А критика? Все мы справедливо неудовлетворены ею, но не хотим понять, что она до сих пор не может оправиться от того разгрома, что был учинен ей в незабываемом 1949 году. И дело здесь не только в вопиющей несправедливости, не только в том, что большинство «космополитов» так и не смогли вернуться к полноценной деятельности. Но и в том, что все последующие поколения — а их уже минимум три или четыре — но существу не стали критиками, хотя и получили театроведческое образование. И даже защитили диссертации, отважно доказывая, что Горький — основоположник социалистического реализма, а Станиславский — реформатор мирового театра. Однако написать толковую рецензию на премьеру в 100 строк никто из этих ученых докторов не может. А ведь я помню, как мы волновались, зная, что в зале сидят П. Марков, Ю. Юзовский, Г. Бояджиев. Что скажут они завтра в своих газетах?

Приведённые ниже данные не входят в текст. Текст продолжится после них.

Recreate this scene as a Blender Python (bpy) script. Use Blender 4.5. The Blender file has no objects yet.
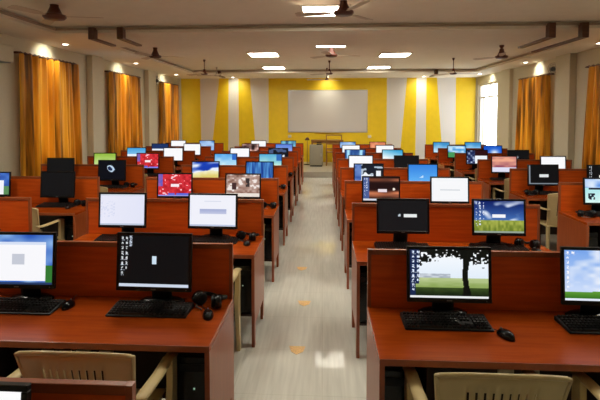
import bpy, math, random
from mathutils import Vector, Matrix
PI = math.pi
random.seed(7)
scene = bpy.context.scene
COL = scene.collection

# ------------------------------------------------------------------ helpers
def lin(c):
    c = c / 255.0
    return c / 12.92 if c <= 0.04045 else ((c + 0.055) / 1.055) ** 2.4
def L3(r, g, b): return (lin(r), lin(g), lin(b), 1.0)

class MB:
    def __init__(s): s.v = []; s.f = []; s.m = []; s.sm = []
    def add(s, vs, fs, mi=0, smooth=False, M=None):
        o = len(s.v)
        s.v += [tuple(M @ Vector(p)) if M else tuple(p) for p in vs]
        s.f += [tuple(o + i for i in f) for f in fs]
        s.m += [mi] * len(fs); s.sm += [smooth] * len(fs)
        return s
    def box(s, x0, x1, y0, y1, z0, z1, mi=0, M=None):
        vs = [(x0,y0,z0),(x1,y0,z0),(x1,y1,z0),(x0,y1,z0),(x0,y0,z1),(x1,y0,z1),(x1,y1,z1),(x0,y1,z1)]
        fs = [(0,3,2,1),(4,5,6,7),(0,1,5,4),(1,2,6,5),(2,3,7,6),(3,0,4,7)]
        return s.add(vs, fs, mi, False, M)
    def bbox(s, x0, x1, y0, y1, z0, z1, b=0.004, mi=0, M=None):
        """box with chamfered edges: three stacked inset rings"""
        def ring(i, z): return [(x0+i,y0+b if i==0 else y0+i,z)]
        b = min(b, (x1-x0)*.45, (y1-y0)*.45, (z1-z0)*.45)
        def oct(i, z):
            c = b
            X0, X1, Y0, Y1 = x0+i, x1-i, y0+i, y1-i
            return [(X0+c,Y0,z),(X1-c,Y0,z),(X1,Y0+c,z),(X1,Y1-c,z),(X1-c,Y1,z),(X0+c,Y1,z),(X0,Y1-c,z),(X0,Y0+c,z)]
        rings = [oct(b, z0), oct(0, z0+b), oct(0, z1-b), oct(b, z1)]
        if (x1-x0) < 4.2*b or (y1-y0) < 4.2*b:
            rings = [oct(b*.5, z0), oct(0, z0+b), oct(0, z1-b), oct(b*.5, z1)]
        vs = [p for r in rings for p in r]; fs = []
        for k in range(3):
            for i in range(8):
                j = (i+1) % 8
                fs.append((k*8+i, k*8+j, (k+1)*8+j, (k+1)*8+i))
        fs.append(tuple(range(7,-1,-1))); fs.append(tuple(range(24,32)))
        return s.add(vs, fs, mi, False, M)
    def lathe(s, prof, n=20, mi=0, M=None, smooth=True):
        vs = []; fs = []
        for (r, z) in prof:
            for i in range(n):
                a = 2*PI*i/n; vs.append((r*math.cos(a), r*math.sin(a), z))
        for k in range(len(prof)-1):
            for i in range(n):
                j = (i+1) % n
                fs.append((k*n+i, k*n+j, (k+1)*n+j, (k+1)*n+i))
        fs.append(tuple(range(n-1,-1,-1))); fs.append(tuple((len(prof)-1)*n+i for i in range(n)))
        return s.add(vs, fs, mi, smooth, M)
    def tube(s, pts, r, n=8, mi=0, smooth=True, flat=None):
        """swept section along pts; r number or list; flat=(w,h) elliptical section"""
        vs = []; fs = []; P = [Vector(p) for p in pts]
        for k, p in enumerate(P):
            t = (P[min(k+1,len(P)-1)] - P[max(k-1,0)]).normalized()
            up = Vector((0,0,1)) if abs(t.z) < .9 else Vector((0,1,0))
            a = t.cross(up).normalized(); b = a.cross(t).normalized()
            rr = r[k] if isinstance(r, (list, tuple)) else r
            for i in range(n):
                q = 2*PI*(i+.5)/n
                ca, sa = math.cos(q), math.sin(q)
                if flat: vs.append(tuple(p + a*flat[0]*ca + b*flat[1]*sa))
                else: vs.append(tuple(p + a*rr*ca + b*rr*sa))
        for k in range(len(P)-1):
            for i in range(n):
                j = (i+1) % n
                fs.append((k*n+i, (k+1)*n+i, (k+1)*n+j, k*n+j))
        fs.append(tuple(range(n))); fs.append(tuple((len(P)-1)*n+i for i in range(n-1,-1,-1)))
        return s.add(vs, fs, mi, smooth)
    def mesh(s, name, mats):
        me = bpy.data.meshes.new(name)
        me.from_pydata(s.v, [], s.f)
        for m in (mats if isinstance(mats, (list, tuple)) else [mats]): me.materials.append(m)
        me.polygons.foreach_set('material_index', s.m)
        me.polygons.foreach_set('use_smooth', s.sm)
        me.update()
        return me
    def build(s, name, mats, parent=None, loc=None):
        o = bpy.data.objects.new(name, s.mesh(name, mats)); COL.objects.link(o)
        if parent: o.parent = parent
        if loc: o.location = loc
        return o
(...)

Ахиллесова пята современного театра — режиссура. Нет, не только главных, катастрофически и давно не хватает талантливых режиссеров-постановщиков. Между тем каждый год театральные вузы страны выпускают около ста (!) профессиональных режиссеров, не считая Высших режиссерских курсов при ГИТИСе. Спрашивается, зачем? Если большая часть из них никуда не годится, может быть, стоит подумать, правильно ли их там воспитывают? Ведь мы уже заняли первое место в мире по производству обуви, которую невозможно носить, и тракторов, на которых нельзя пахать. Неужели же до сих пор не ясно, что дело не в количестве?

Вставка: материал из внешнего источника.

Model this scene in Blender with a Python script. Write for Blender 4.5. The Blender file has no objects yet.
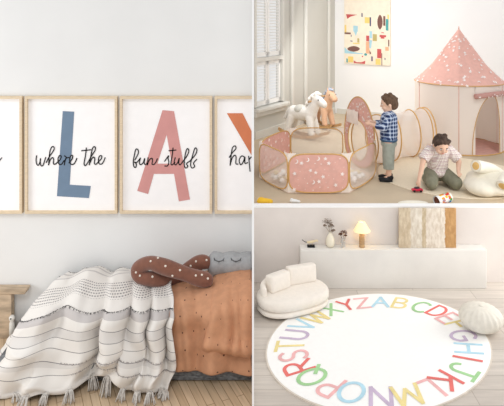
import bpy, bmesh, math, random
from mathutils import Vector, Matrix, Euler
random.seed(7)
C = bpy.context.scene.collection
PI = math.pi
E = 2.67            # eye height
ZF = 0.71           # level of the raised playroom floor

# ------------------------------------------------------------------ helpers
def at(px, py, d):
    """point seen at pixel px,py of the 504x406 picture, d metres into the place"""
    return Vector(((px - 253) / 560 * d, d, E - (py - 15) / 560 * d))
def ground(px, py, z=0.0):
    return at(px, py, (E - z) * 560 / (py - 15))
def lin(c):
    c = c / 255
    return c / 12.92 if c <= .04045 else ((c + .055) / 1.055) ** 2.4
def rgb(r, g, b): return (lin(r), lin(g), lin(b), 1)

ORG = {}
class MB:
    def __init__(s): s.bm = bmesh.new(); s.uv = None
    def _new(s, f, mi, sm):
        f.material_index = mi; f.smooth = sm
    def poly(s, pts, mi=0, sm=False):
        f = s.bm.faces.new([s.bm.verts.new(p) for p in pts]); s._new(f, mi, sm); return f
    def prism(s, pts, vec, mi=0):
        vec = Vector(vec)
        a = [s.bm.verts.new(p) for p in pts]; b = [s.bm.verts.new(Vector(p) + vec) for p in pts]
        n = len(a)
        fs = [s.bm.faces.new(a), s.bm.faces.new(b[::-1])]
        for i in range(n): fs.append(s.bm.faces.new((a[i], b[i], b[(i+1) % n], a[(i+1) % n])))
        for f in fs: s._new(f, mi, False)
        return fs
    def box(s, x0, x1, y0, y1, z0, z1, mi=0, M=None):
        pts = [Vector((x, y, z0)) for x, y in ((x0,y0),(x1,y0),(x1,y1),(x0,y1))]
        top = [Vector((p.x, p.y, z1)) for p in pts]
        if M: pts = [M @ p for p in pts]; top = [M @ p for p in top]
        a = [s.bm.verts.new(p) for p in pts]; b = [s.bm.verts.new(p) for p in top]
        fs = [s.bm.faces.new(a[::-1]), s.bm.faces.new(b)]
        for i in range(4): fs.append(s.bm.faces.new((a[i], a[(i+1) % 4], b[(i+1) % 4], b[i])))
        for f in fs: s._new(f, mi, False)
    def tube(s, path, r, n=10, closed=False, mi=0, cap=True):
        path = [Vector(p) for p in path]; m = len(path)
        rs = r if isinstance(r, (list, tuple)) else [r] * m
        rings = []; up = None
        for i, p in enumerate(path):
            if closed: t = path[(i+1) % m] - path[i-1]
            else: t = path[min(i+1, m-1)] - path[max(i-1, 0)]
            t.normalize()
            if up is None:
                up = Vector((0,0,1)) if abs(t.z) < .9 else Vector((0,1,0))
            u = up - t * up.dot(t)
            if u.length < 1e-5: u = t.orthogonal()
            u.normalize(); up = u; v = t.cross(u)
            rings.append([s.bm.verts.new(p + (u * math.cos(a) + v * math.sin(a)) * rs[i]) for a in [2*PI*k/n for k in range(n)]])
        for i in range(m if closed else m-1):
            A, B = rings[i], rings[(i+1) % m]
            for k in range(n): s._new(s.bm.faces.new((A[k], A[(k+1) % n], B[(k+1) % n], B[k])), mi, True)
        if cap and not closed:
            s._new(s.bm.faces.new(rings[0][::-1]), mi, False); s._new(s.bm.faces.new(rings[-1]), mi, False)
    def lathe(s, prof, c, n=24, mi=0, axis='z', fr=None, cap=True):
        c = Vector(c); rings = []
        for (r, z) in prof:
            ring = []
            for k in range(n):
                a = 2*PI*k/n; q = r * (fr(a, z) if fr else 1)
                p = Vector((q*math.cos(a), q*math.sin(a), z))
                if axis == 'x': p = Vector((p.z, p.x, p.y))
                if axis == 'y': p = Vector((p.x, p.z, p.y))
                ring.append(s.bm.verts.new(c + p))
            rings.append(ring)
        for A, B in zip(rings, rings[1:]):
            for k in range(n): s._new(s.bm.faces.new((A[k], A[(k+1) % n], B[(k+1) % n], B[k])), mi, True)
        if cap:
            s._new(s.bm.faces.new(rings[0][::-1]), mi, False); s._new(s.bm.faces.new(rings[-1]), mi, False)
    def ell(s, c, r, rot=(0,0,0), mi=0, n=16, M=None):
        m = Matrix.Translation(c) @ Euler(rot).to_matrix().to_4x4() @ Matrix.Diagonal((*r, 1))
        if M: m = M @ m
        res = bmesh.ops.create_uvsphere(s.bm, u_segments=n, v_segments=max(6, n*2//3), radius=1, matrix=m)
        for v in res['verts']:
            for f in v.link_faces: s._new(f, mi, True)
    def cap2(s, a, ra, b, rb, mi=0, n=14):
        a = Vector(a); b = Vector(b); s.tube([a, b], [ra, rb], n=n, mi=mi)
        s.ell(a, (ra,)*3, mi=mi, n=n); s.ell(b, (rb,)*3, mi=mi, n=n)
    def grid(s, fn, nu, nv, mi=0):
        if s.uv is None: s.uv = s.bm.loops.layers.uv.new('UVMap')
        V = [[s.bm.verts.new(fn(i/nu, j/nv)) for j in range(nv+1)] for i in range(nu+1)]
        for i in range(nu):
            for j in range(nv):
                f = s.bm.faces.new((V[i][j], V[i+1][j], V[i+1][j+1], V[i][j+1])); s._new(f, mi, True)
                for l, (a, b) in zip(f.loops, ((i,j),(i+1,j),(i+1,j+1),(i,j+1))): l[s.uv].uv = (a/nu, b/nv)
    def xf(s, M):
        for v in s.bm.verts: v.co = M @ v.co
        return s
    def build(s, name, mats, parent=None, M=None, bevel=0, remesh=0, solid=0, sub=0, smooth=0, fixn=True):
        if M: s.xf(M)
        if fixn: bmesh.ops.recalc_face_normals(s.bm, faces=s.bm.faces)
        org = ORG[parent.name] if parent else None
        if org is None:
            xs = [v.co for v in s.bm.verts]
            org = Vector(((min(p.x for p in xs)+max(p.x for p in xs))/2, (min(p.y for p in xs)+max(p.y for p in xs))/2, min(p.z for p in xs)))
        bmesh.ops.translate(s.bm, verts=s.bm.verts, vec=-org)
        me = bpy.data.meshes.new(name); s.bm.to_mesh(me); s.bm.free()
        if not isinstance(mats, (list, tuple)): mats = [mats]
        for m in mats: me.materials.append(m)
        o = bpy.data.objects.new(name, me); C.objects.link(o)
        if parent: o.parent = parent
        else: o.location = org
        ORG[o.name] = org
        if bevel:
            md = o.modifiers.new('b', 'BEVEL'); md.width = bevel; md.segments = 3; md.limit_method = 'ANGLE'
            for p in me.polygons: p.use_smooth = True
            md.harden_normals = False
        if remesh:
            md = o.modifiers.new('r', 'REMESH'); md.mode = 'VOXEL'; md.voxel_size = remesh; md.use_smooth_shade = True
            md = o.modifiers.new('s', 'SMOOTH'); md.iterations = smooth or 4; md.factor = .6
        if solid:
            md = o.modifiers.new('so', 'SOLIDIFY'); md.thickness = solid; md.offset = 0
        if sub:
            md = o.modifiers.new('su', 'SUBSURF'); md.levels = md.render_levels = sub
        if o.modifiers:
            dg = bpy.context.evaluated_depsgraph_get(); dg.update()
            me2 = bpy.data.meshes.new_from_object(o.evaluated_get(dg), depsgraph=dg)
            o.modifiers.clear(); o.data = me2; me2.name = name
            if remesh:
                for p in me2.polygons: p.use_smooth = True
                if not me2.materials: me2.materials.append(mats[0])
            if bevel:
                me2.set_sharp_from_angle(angle=math.radians(50))
        return o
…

Конечно, и здесь мы пожинаем плоды сознательной административной политики. Начало ей было положено в те же 30-е годы, когда подавлялась любая художественная индивидуальность. Мы только-только начинаем от всего этого избавляться. Господи, сколько раз нещадно били за всевозможные «грехи» моего молодого учителя Ю. А. Завадского, пока он не догадался сбежать вместе с нами в Ростов-на-Дону!